Ciò che noi siamo veramente, cioè figli di Dio, non si vede. Gesù ci dice che l’amore da noi vissuto è il solo segno che mostri al mondo chi noi siamo realmente. Ci chiede di mostrare all’esterno il mistero ineffabile che abbiamo ricevuto dentro di noi. Chi non sa amare, non è figlio di Dio, perché Dio è amore. Chi non ama, è ancora rimasto nella morte, dice l’apostolo Giovanni (1 Gv 3,14).
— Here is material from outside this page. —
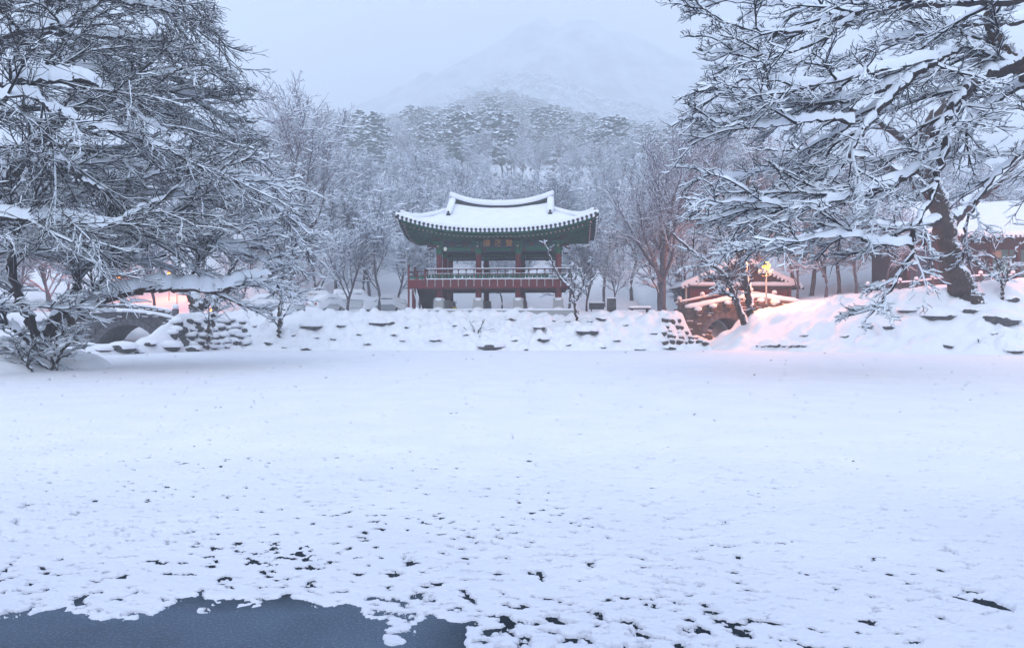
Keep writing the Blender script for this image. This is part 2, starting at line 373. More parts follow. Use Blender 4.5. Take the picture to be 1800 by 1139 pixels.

Tutto ciò, tradotto in pratica, vuol dire vivere da veri figli di Dio con una vita impostata solo sull’amore e sulla generosità; vuol dire non dare più spazio nel cuore all’odio, al rancore, all’egoismo; vuol dire spendere la propria esistenza amando incondizionatamente e senza limiti ogni fratello che Dio ci ha messo accanto nelle piccole e nelle grandi cose.